Após a segunda investida do exército contra a guerrilha, o destacamento B perde contato com o C. Por causa disso, um grupo de quatro militantes de confiança é enviado para restabelecer a comunicação, entre eles Idalísio.

No caminho, o grupo é atacado e se dissipa. Idalísio fica sozinho e vai procurar ajuda no vilarejo. Chegando à casa de um conhecido dos guerrilheiros, ele é pego em uma armadilha e é entregue ao exército.

Valente, como um autêntico filho do Vale do Jequitinhonha, Idalísio resiste sozinho ao exército e é assassinado.
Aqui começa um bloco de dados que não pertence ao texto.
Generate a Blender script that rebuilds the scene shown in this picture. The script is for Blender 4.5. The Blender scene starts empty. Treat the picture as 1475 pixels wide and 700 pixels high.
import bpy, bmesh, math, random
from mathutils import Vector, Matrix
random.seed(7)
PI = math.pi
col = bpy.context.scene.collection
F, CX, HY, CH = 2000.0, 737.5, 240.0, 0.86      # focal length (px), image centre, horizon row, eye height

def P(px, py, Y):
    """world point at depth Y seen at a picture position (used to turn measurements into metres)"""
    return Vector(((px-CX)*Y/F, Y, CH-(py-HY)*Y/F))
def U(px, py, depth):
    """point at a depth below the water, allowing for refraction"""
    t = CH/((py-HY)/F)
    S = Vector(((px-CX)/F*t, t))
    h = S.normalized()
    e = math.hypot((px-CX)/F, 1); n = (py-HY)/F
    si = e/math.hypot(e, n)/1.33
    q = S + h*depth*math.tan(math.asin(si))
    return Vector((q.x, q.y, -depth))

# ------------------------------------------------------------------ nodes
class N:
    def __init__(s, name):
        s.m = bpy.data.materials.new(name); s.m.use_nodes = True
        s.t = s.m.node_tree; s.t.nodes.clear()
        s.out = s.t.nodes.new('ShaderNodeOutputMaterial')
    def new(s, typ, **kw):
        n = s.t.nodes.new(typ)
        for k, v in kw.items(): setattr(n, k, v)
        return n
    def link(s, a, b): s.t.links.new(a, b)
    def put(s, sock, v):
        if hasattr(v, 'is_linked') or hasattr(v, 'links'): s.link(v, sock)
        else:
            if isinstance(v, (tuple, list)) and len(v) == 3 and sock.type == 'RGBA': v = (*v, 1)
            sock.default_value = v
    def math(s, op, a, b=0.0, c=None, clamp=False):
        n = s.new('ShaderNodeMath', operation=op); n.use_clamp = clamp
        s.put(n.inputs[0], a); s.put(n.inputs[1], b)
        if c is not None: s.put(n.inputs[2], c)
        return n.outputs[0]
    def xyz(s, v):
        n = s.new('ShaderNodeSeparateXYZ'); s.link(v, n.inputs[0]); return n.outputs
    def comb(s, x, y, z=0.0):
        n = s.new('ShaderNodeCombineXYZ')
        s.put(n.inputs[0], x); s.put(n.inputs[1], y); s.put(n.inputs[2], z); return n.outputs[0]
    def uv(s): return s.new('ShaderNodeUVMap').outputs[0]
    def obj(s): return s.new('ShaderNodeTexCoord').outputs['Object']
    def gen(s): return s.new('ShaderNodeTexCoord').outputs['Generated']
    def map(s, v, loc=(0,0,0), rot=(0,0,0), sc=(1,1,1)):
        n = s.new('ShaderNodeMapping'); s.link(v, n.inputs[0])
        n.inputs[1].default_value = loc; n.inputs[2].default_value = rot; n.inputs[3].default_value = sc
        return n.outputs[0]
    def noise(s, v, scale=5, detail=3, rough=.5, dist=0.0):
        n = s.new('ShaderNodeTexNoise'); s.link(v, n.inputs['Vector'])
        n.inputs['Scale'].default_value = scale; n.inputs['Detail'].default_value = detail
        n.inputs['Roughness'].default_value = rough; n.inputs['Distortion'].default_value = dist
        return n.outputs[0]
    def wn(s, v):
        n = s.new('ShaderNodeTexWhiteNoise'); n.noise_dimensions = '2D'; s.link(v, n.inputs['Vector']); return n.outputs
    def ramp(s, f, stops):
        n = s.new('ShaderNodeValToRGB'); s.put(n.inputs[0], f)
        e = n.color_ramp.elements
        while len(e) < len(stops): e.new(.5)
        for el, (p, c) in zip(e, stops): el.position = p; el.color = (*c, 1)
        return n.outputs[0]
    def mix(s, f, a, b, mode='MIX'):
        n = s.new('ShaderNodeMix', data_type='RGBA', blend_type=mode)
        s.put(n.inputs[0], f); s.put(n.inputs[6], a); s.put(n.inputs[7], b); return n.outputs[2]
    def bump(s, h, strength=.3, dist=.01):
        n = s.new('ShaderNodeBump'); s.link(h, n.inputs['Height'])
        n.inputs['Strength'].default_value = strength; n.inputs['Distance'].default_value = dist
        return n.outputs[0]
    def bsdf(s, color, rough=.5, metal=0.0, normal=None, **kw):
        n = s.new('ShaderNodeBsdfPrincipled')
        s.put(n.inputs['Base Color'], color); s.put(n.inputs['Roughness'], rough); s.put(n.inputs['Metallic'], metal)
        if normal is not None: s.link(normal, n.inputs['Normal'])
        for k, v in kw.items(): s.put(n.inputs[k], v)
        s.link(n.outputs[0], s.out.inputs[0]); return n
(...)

No “Relatório Oficial do Ministério da Guerra”, consta que Idalísio Aranha “foi morto por ter resistido ferozmente”. Seu corpo nunca foi encontrado.

Ouça a biografia completa de Idalísio:

https://www.youtube.com/watch?v=3XvjCVcjX-Y&t=2s

Gildo Macedo Lacerda, 24 anos, Ituiutaba

O Outubro Sangrento de 1973, marcado pela traição de um membro da Ação Popular, fez sete vítimas fatais, entre elas Gildo Macedo Lacerda, estudante de economia da UFMG. Gildo começou sua militância logo cedo, aos 17 anos, quando ingressou no movimento estudantil após se mudar para Belo Horizonte. Com o passar do tempo, Gildo se torna um dos principais dirigentes da Ação Popular e justamente por ser uma referência dentro da organização é destacado para reconstruir a entidade na Bahia. Nas terras de Jorge Amado, conhece sua companheira, a jornalista e também integrante da AP, Mariluce Moura. Eles não sabiam, mas há tempos estavam sendo vigiados e seguidos pela ditadura militar.
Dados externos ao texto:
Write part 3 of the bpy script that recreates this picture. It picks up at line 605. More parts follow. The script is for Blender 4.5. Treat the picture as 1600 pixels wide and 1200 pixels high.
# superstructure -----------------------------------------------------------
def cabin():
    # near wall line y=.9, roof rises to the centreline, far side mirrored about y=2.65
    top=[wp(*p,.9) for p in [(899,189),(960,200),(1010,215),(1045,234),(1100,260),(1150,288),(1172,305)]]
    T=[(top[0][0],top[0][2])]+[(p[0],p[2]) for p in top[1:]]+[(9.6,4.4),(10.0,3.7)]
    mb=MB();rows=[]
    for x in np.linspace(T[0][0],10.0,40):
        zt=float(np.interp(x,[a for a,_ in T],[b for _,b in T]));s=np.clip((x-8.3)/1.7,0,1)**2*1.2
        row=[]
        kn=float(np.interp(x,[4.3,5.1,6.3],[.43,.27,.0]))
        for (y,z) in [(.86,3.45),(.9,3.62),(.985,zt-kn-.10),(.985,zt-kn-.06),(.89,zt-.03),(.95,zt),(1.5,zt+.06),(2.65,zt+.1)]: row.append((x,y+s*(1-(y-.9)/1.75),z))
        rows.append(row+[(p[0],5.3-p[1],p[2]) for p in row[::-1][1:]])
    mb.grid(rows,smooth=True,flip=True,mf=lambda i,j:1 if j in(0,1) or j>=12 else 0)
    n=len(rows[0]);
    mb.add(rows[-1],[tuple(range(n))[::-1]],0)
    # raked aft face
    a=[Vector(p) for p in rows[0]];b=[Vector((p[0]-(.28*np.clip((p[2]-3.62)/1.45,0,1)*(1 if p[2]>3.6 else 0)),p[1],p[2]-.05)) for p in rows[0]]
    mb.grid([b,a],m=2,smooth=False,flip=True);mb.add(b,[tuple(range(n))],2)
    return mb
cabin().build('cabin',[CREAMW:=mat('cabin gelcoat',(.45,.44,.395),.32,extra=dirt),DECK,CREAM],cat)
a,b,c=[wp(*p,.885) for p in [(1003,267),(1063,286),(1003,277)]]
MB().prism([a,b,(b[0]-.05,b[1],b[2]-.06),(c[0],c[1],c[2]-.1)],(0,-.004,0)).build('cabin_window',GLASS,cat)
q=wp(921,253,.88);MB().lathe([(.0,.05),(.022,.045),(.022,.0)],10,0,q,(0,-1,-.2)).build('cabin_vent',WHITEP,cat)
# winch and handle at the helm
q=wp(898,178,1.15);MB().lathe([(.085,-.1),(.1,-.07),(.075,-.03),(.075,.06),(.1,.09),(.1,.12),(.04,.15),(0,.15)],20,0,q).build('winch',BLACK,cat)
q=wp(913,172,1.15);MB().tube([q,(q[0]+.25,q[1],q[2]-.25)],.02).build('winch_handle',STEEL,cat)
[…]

No dia 22 de outubro o casal é preso. No Quartel do Barbalho, os dois foram separados e a esposa nunca mais viu Gildo. No dia seguinte, a foto dele estava em diversos jornais do país, noticiando que seria um dos “terroristas” assassinados durante um tiroteio com a polícia, na Avenida Caxangá, em Recife. Seis meses após a morte de Gildo, nasce Tessa Moura, a filha que por 18 anos não teve o direito de receber no registro de nascimento o nome do pai.
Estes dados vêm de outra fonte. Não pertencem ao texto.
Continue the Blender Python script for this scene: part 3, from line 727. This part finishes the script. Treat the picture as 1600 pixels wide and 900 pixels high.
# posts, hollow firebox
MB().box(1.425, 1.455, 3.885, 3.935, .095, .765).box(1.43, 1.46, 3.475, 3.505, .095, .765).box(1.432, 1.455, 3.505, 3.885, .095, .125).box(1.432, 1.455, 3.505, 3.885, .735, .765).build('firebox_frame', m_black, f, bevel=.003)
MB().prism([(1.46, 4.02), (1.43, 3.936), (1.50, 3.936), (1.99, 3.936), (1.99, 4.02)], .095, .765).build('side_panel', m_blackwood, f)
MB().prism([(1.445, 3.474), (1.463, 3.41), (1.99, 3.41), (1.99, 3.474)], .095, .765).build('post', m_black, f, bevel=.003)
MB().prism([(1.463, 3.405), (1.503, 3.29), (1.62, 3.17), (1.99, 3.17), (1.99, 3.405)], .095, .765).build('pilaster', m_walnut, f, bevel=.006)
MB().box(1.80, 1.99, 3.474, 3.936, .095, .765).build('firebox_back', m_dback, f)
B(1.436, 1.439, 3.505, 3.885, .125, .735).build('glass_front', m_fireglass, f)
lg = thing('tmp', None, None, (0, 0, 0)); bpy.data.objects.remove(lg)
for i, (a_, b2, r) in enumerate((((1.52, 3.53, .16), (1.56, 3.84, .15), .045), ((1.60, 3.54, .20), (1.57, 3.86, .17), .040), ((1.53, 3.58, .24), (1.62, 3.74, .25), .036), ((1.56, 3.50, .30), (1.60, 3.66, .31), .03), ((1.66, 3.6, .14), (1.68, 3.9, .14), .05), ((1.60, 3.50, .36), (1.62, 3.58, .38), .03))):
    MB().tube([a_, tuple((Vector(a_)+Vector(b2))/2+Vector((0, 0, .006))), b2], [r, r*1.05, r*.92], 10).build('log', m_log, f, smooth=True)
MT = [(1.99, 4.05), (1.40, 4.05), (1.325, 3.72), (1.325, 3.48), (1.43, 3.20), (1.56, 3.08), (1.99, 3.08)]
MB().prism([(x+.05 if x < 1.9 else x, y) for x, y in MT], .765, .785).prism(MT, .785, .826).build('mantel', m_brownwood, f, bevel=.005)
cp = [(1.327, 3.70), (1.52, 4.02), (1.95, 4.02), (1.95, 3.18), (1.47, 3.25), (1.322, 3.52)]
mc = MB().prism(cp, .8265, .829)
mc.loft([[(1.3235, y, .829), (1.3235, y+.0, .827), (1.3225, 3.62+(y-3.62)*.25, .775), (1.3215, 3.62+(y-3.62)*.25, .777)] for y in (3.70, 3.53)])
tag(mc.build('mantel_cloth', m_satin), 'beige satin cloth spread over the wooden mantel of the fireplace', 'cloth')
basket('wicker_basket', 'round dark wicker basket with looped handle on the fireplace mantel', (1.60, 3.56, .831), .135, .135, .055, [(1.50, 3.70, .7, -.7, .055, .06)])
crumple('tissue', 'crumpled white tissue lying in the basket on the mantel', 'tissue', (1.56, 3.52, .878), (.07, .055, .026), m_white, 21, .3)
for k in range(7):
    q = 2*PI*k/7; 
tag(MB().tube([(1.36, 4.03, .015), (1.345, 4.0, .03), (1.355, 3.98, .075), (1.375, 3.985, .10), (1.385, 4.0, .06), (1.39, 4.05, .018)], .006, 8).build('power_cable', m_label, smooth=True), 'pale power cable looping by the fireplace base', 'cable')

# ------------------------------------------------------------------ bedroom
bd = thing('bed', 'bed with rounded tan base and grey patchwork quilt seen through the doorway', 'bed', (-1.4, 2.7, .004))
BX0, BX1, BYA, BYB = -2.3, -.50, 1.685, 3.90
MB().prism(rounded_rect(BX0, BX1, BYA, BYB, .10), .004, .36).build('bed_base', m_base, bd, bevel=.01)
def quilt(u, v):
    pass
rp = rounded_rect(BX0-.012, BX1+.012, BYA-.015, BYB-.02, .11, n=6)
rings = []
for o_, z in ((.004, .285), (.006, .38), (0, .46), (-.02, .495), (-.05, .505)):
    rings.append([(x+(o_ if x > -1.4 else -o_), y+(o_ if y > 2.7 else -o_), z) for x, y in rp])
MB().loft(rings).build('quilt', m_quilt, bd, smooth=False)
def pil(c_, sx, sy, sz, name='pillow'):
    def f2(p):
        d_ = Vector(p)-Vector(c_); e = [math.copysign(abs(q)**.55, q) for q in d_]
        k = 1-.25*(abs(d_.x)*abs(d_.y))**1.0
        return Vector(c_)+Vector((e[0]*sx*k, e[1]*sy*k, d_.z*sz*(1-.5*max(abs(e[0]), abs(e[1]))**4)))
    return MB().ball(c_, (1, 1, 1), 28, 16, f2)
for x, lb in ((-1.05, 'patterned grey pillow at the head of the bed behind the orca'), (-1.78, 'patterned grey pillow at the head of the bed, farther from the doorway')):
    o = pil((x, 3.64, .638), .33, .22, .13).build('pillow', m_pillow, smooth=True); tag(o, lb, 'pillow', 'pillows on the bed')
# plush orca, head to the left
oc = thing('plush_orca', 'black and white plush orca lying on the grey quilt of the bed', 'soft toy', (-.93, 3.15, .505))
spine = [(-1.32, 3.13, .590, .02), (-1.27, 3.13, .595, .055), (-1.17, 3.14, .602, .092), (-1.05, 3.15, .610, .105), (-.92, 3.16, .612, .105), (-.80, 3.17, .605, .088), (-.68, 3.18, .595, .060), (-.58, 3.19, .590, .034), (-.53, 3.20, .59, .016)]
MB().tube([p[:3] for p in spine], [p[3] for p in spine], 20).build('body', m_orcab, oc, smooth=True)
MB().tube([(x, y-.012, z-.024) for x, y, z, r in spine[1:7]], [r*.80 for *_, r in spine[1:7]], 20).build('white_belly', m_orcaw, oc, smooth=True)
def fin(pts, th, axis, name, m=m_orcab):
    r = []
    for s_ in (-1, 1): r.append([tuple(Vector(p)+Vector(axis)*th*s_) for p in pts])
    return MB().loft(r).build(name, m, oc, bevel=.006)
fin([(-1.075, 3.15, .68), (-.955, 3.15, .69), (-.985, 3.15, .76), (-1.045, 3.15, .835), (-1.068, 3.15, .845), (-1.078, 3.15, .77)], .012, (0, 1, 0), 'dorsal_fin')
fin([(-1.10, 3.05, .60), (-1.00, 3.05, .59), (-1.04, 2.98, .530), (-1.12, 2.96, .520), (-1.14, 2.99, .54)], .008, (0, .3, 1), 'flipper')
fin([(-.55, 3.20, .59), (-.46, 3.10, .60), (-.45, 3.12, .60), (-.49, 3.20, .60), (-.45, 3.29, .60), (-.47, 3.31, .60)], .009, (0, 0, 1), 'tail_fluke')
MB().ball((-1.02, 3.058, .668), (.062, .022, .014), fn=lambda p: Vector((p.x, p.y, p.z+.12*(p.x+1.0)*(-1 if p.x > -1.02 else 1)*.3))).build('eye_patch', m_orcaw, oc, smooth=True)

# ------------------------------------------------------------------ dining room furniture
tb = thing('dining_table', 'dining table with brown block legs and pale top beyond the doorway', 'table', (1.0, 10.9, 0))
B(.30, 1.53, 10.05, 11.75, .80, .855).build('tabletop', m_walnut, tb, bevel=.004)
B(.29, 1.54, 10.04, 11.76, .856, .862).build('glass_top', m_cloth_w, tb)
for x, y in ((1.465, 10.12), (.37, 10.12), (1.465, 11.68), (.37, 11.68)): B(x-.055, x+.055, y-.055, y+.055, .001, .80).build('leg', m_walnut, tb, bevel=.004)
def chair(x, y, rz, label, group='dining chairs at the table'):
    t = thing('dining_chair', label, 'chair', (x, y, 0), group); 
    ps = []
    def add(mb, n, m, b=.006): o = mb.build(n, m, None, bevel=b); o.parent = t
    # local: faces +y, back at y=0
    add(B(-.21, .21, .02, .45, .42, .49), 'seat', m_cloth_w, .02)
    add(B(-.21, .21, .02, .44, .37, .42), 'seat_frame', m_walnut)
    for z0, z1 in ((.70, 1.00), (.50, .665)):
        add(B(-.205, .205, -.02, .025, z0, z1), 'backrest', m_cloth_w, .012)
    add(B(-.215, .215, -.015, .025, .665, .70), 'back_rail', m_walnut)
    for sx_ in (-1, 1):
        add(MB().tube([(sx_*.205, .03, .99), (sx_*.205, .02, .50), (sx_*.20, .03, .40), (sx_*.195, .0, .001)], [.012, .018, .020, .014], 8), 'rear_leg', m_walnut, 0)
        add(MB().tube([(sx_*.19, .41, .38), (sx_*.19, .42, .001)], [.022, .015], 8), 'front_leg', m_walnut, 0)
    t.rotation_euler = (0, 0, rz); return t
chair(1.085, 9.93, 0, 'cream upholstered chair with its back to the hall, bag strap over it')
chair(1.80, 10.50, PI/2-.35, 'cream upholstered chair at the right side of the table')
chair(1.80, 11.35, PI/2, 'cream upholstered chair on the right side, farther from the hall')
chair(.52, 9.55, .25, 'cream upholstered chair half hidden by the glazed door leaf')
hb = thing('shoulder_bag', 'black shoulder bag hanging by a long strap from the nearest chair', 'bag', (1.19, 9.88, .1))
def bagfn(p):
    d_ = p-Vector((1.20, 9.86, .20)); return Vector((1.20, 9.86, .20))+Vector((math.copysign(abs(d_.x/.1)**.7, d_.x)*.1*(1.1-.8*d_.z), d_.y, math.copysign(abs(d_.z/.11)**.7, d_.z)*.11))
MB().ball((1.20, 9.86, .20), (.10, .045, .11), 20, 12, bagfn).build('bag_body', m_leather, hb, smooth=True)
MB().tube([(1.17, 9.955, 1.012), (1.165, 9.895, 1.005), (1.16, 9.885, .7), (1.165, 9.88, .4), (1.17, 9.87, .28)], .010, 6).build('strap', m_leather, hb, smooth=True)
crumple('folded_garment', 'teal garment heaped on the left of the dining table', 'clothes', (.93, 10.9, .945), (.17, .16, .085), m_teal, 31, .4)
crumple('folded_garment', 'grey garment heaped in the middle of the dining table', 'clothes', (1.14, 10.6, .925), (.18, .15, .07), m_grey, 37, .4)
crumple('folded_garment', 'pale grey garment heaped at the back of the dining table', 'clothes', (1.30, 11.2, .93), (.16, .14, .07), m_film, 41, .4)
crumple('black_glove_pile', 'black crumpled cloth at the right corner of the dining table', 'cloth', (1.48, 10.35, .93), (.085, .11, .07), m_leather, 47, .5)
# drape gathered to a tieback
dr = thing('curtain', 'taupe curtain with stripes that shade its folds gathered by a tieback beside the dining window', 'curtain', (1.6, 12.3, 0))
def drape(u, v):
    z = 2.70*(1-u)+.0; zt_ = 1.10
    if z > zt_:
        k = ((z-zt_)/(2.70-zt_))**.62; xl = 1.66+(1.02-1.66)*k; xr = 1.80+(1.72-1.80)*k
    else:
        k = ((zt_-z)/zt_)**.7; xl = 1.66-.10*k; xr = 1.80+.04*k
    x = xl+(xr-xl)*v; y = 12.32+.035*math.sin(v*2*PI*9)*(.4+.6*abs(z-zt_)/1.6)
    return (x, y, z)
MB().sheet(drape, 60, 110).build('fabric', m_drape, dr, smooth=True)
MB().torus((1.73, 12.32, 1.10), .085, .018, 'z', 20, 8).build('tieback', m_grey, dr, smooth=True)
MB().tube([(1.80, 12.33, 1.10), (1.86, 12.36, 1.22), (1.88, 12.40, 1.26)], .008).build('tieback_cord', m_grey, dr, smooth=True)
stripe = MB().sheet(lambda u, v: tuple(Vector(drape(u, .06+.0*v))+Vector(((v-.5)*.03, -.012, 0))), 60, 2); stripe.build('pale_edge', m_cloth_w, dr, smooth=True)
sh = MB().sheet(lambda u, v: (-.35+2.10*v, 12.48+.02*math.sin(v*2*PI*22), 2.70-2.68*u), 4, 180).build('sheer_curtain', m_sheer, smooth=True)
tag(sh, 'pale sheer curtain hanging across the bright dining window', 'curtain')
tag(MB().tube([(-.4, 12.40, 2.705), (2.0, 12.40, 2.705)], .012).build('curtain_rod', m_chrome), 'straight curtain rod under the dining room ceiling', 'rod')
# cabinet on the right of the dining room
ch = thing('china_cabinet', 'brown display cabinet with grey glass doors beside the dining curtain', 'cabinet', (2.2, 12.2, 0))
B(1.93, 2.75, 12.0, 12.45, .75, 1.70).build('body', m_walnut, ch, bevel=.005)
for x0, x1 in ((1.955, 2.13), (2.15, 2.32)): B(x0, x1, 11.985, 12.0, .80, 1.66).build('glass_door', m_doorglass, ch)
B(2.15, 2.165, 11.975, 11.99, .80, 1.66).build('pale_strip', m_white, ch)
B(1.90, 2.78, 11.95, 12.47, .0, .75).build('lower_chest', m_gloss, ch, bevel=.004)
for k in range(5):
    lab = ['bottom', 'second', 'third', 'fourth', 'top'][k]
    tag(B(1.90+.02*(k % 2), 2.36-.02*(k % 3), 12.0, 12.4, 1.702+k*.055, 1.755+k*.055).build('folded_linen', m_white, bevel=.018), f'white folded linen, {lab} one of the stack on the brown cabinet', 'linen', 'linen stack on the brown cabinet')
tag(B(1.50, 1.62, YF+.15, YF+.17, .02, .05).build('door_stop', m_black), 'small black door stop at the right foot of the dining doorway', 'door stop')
Apesar de ter sido enterrado na mesma cova em que foi encontrado o corpo de outro dirigente nacional da Ação Popular, os restos mortais de Gildo nunca foram entregues à família.

Ouça a biografia completa de Gildo:

https://www.youtube.com/watch?v=T8ClqT_HFw0&t=40s

José Carlos Novaes da Matta Machado, 27 anos, Rio de Janeiro

A traição foi o fio condutor para captura de José Carlos Novaes da Matta Machado. Depois de uma delação de um ex-companheiro, ele e Gildo foram torturados pelos militares e mortos. O assassinato do dirigente nacional da Ação Popular desencadeou no maior massacre dos grandes líderes do combate à repressão, o chamado Outubro Sangrento de 1973.

Filho de um advogado e jornalista influente, José Carlos começou sua militância na faculdade de Direito da UFMG, foi dirigente nacional da UNE e em seguida entrou para a Ação Popular, onde se tornou referência. Na AP, conheceu Maria Madalena Prata Soares, companheira de luta e de vida, e conheceu também seu traidor, o cunhado Gilberto Prata.

Desde março de 1973, Gilberto – conforme ele mesmo confessou - repassava às forças armadas todos os passos de Zé e de seus companheiros. A captura do dirigente foi minuciosamente planejada pelo mais temido dos algozes, o delegado Fleury, do Departamento de Ordem Política e Social.

Zé foi preso no dia 19 de outubro na rodovia de São Paulo para Belo Horizonte a caminho de um sítio, onde ficaria até seguir para o exílio. A saída de José Carlos do Brasil já estava decidida, mas não aconteceu a tempo. De São Paulo ele foi encaminhado para Recife, onde foi assassinado juntamente com Gildo Macedo. Quando ainda estava preso, Zé pediu a outro companheiro de cela, Rubem Lemos, para que avisasse à Ação Popular, que apesar de torturado ele não havia passado nenhuma informação sobre a organização.

O corpo de José Carlos foi entregue à família em novembro de 1973, por causa da influência política do pai, Edgar Godoy. Ele conseguiu com que o apelo pela busca do corpo do filho fosse noticiado em diversos jornais internacionais. Com a pressão o regime militar se viu obrigado a atender o pedido da família.